## INSTRUCTIONS TO FOLLOW
The data below is to be returned in full and exactly.

## DATA SECTION
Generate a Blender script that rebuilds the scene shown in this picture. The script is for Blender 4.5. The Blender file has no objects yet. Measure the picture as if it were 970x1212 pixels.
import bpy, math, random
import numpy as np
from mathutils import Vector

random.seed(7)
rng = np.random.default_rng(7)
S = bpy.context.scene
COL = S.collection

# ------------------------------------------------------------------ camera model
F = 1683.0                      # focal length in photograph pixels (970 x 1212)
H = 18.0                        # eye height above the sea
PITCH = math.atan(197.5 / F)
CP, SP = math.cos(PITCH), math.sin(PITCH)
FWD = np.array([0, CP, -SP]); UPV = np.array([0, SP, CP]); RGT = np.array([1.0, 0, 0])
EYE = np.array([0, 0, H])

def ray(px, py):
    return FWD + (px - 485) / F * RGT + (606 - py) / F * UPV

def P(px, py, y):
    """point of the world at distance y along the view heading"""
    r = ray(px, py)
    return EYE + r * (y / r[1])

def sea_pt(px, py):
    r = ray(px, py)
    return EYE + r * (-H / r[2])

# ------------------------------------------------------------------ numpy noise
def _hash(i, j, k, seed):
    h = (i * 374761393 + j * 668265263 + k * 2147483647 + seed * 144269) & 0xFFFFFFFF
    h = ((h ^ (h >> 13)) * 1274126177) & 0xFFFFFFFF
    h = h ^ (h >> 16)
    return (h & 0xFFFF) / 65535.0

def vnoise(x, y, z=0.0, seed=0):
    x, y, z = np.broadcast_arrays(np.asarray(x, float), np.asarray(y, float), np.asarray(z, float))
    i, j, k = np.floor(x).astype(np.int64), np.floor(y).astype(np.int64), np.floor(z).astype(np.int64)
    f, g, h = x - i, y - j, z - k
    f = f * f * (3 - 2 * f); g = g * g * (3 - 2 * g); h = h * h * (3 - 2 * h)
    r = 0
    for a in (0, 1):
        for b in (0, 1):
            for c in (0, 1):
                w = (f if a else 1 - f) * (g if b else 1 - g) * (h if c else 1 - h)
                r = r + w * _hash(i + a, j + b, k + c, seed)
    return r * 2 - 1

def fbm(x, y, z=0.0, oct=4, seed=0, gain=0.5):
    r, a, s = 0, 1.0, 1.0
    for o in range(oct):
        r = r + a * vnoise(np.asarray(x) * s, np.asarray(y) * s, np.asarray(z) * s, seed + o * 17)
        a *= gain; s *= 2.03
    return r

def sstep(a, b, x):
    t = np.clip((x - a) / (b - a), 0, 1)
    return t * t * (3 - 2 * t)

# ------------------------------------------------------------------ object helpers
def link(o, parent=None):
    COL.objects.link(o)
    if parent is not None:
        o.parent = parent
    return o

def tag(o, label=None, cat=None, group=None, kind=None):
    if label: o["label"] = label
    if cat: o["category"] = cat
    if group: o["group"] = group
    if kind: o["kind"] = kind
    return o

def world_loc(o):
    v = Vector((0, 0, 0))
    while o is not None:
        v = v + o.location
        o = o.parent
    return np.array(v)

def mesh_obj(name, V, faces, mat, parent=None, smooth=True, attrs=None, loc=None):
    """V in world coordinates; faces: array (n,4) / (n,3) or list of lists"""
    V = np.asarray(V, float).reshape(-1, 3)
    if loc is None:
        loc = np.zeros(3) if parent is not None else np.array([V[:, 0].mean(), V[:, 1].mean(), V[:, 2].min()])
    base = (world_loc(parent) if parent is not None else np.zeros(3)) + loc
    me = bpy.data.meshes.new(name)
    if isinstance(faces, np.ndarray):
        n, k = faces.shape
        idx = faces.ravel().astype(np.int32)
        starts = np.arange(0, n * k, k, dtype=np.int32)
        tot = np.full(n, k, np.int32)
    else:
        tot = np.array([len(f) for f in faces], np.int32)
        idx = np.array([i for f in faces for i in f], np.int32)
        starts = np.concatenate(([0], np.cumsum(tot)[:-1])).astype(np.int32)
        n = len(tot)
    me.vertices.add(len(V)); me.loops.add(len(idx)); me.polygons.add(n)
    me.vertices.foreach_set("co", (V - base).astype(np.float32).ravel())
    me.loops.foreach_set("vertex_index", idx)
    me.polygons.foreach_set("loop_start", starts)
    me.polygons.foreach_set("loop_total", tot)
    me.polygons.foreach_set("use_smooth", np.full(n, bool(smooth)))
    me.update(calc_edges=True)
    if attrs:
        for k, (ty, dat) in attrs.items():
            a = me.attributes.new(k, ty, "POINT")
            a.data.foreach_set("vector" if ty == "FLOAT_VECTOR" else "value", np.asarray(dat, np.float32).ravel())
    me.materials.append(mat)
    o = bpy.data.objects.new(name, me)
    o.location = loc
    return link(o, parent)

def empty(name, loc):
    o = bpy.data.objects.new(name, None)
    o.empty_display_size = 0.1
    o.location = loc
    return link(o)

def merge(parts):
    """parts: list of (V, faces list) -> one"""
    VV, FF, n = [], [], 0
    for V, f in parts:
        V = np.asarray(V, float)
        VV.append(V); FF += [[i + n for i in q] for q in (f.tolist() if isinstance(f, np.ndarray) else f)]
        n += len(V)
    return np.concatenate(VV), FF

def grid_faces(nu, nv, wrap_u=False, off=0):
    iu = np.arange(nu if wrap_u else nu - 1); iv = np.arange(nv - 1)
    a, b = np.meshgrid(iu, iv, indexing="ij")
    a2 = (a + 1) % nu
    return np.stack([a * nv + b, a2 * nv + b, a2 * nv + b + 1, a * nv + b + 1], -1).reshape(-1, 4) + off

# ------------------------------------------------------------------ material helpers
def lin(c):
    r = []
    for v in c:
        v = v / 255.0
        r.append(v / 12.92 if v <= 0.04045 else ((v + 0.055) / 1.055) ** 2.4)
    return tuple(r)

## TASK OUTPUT
Generate a Blender script that rebuilds the scene shown in this picture. The script is for Blender 4.5. The Blender file has no objects yet. Measure the picture as if it were 970x1212 pixels.
import bpy, math, random
import numpy as np
from mathutils import Vector

random.seed(7)
rng = np.random.default_rng(7)
S = bpy.context.scene
COL = S.collection

# ------------------------------------------------------------------ camera model
F = 1683.0                      # focal length in photograph pixels (970 x 1212)
H = 18.0                        # eye height above the sea
PITCH = math.atan(197.5 / F)
CP, SP = math.cos(PITCH), math.sin(PITCH)
FWD = np.array([0, CP, -SP]); UPV = np.array([0, SP, CP]); RGT = np.array([1.0, 0, 0])
EYE = np.array([0, 0, H])

def ray(px, py):
    return FWD + (px - 485) / F * RGT + (606 - py) / F * UPV

def P(px, py, y):
    """point of the world at distance y along the view heading"""
    r = ray(px, py)
    return EYE + r * (y / r[1])

def sea_pt(px, py):
    r = ray(px, py)
    return EYE + r * (-H / r[2])

# ------------------------------------------------------------------ numpy noise
def _hash(i, j, k, seed):
    h = (i * 374761393 + j * 668265263 + k * 2147483647 + seed * 144269) & 0xFFFFFFFF
    h = ((h ^ (h >> 13)) * 1274126177) & 0xFFFFFFFF
    h = h ^ (h >> 16)
    return (h & 0xFFFF) / 65535.0

def vnoise(x, y, z=0.0, seed=0):
    x, y, z = np.broadcast_arrays(np.asarray(x, float), np.asarray(y, float), np.asarray(z, float))
    i, j, k = np.floor(x).astype(np.int64), np.floor(y).astype(np.int64), np.floor(z).astype(np.int64)
    f, g, h = x - i, y - j, z - k
    f = f * f * (3 - 2 * f); g = g * g * (3 - 2 * g); h = h * h * (3 - 2 * h)
    r = 0
    for a in (0, 1):
        for b in (0, 1):
            for c in (0, 1):
                w = (f if a else 1 - f) * (g if b else 1 - g) * (h if c else 1 - h)
                r = r + w * _hash(i + a, j + b, k + c, seed)
    return r * 2 - 1

def fbm(x, y, z=0.0, oct=4, seed=0, gain=0.5):
    r, a, s = 0, 1.0, 1.0
    for o in range(oct):
        r = r + a * vnoise(np.asarray(x) * s, np.asarray(y) * s, np.asarray(z) * s, seed + o * 17)
        a *= gain; s *= 2.03
    return r

def sstep(a, b, x):
    t = np.clip((x - a) / (b - a), 0, 1)
    return t * t * (3 - 2 * t)

# ------------------------------------------------------------------ object helpers
def link(o, parent=None):
    COL.objects.link(o)
    if parent is not None:
        o.parent = parent
    return o

def tag(o, label=None, cat=None, group=None, kind=None):
    if label: o["label"] = label
    if cat: o["category"] = cat
    if group: o["group"] = group
    if kind: o["kind"] = kind
    return o

def world_loc(o):
    v = Vector((0, 0, 0))
    while o is not None:
        v = v + o.location
        o = o.parent
    return np.array(v)

def mesh_obj(name, V, faces, mat, parent=None, smooth=True, attrs=None, loc=None):
    """V in world coordinates; faces: array (n,4) / (n,3) or list of lists"""
    V = np.asarray(V, float).reshape(-1, 3)
    if loc is None:
        loc = np.zeros(3) if parent is not None else np.array([V[:, 0].mean(), V[:, 1].mean(), V[:, 2].min()])
    base = (world_loc(parent) if parent is not None else np.zeros(3)) + loc
    me = bpy.data.meshes.new(name)
    if isinstance(faces, np.ndarray):
        n, k = faces.shape
        idx = faces.ravel().astype(np.int32)
        starts = np.arange(0, n * k, k, dtype=np.int32)
        tot = np.full(n, k, np.int32)
    else:
        tot = np.array([len(f) for f in faces], np.int32)
        idx = np.array([i for f in faces for i in f], np.int32)
        starts = np.concatenate(([0], np.cumsum(tot)[:-1])).astype(np.int32)
        n = len(tot)
    me.vertices.add(len(V)); me.loops.add(len(idx)); me.polygons.add(n)
    me.vertices.foreach_set("co", (V - base).astype(np.float32).ravel())
    me.loops.foreach_set("vertex_index", idx)
    me.polygons.foreach_set("loop_start", starts)
    me.polygons.foreach_set("loop_total", tot)
    me.polygons.foreach_set("use_smooth", np.full(n, bool(smooth)))
    me.update(calc_edges=True)
    if attrs:
        for k, (ty, dat) in attrs.items():
            a = me.attributes.new(k, ty, "POINT")
            a.data.foreach_set("vector" if ty == "FLOAT_VECTOR" else "value", np.asarray(dat, np.float32).ravel())
    me.materials.append(mat)
    o = bpy.data.objects.new(name, me)
    o.location = loc
    return link(o, parent)

def empty(name, loc):
    o = bpy.data.objects.new(name, None)
    o.empty_display_size = 0.1
    o.location = loc
    return link(o)

def merge(parts):
    """parts: list of (V, faces list) -> one"""
    VV, FF, n = [], [], 0
    for V, f in parts:
        V = np.asarray(V, float)
        VV.append(V); FF += [[i + n for i in q] for q in (f.tolist() if isinstance(f, np.ndarray) else f)]
        n += len(V)
    return np.concatenate(VV), FF

def grid_faces(nu, nv, wrap_u=False, off=0):
    iu = np.arange(nu if wrap_u else nu - 1); iv = np.arange(nv - 1)
    a, b = np.meshgrid(iu, iv, indexing="ij")
    a2 = (a + 1) % nu
    return np.stack([a * nv + b, a2 * nv + b, a2 * nv + b + 1, a * nv + b + 1], -1).reshape(-1, 4) + off

# ------------------------------------------------------------------ material helpers
def lin(c):
    r = []
    for v in c:
        v = v / 255.0
        r.append(v / 12.92 if v <= 0.04045 else ((v + 0.055) / 1.055) ** 2.4)
    return tuple(r)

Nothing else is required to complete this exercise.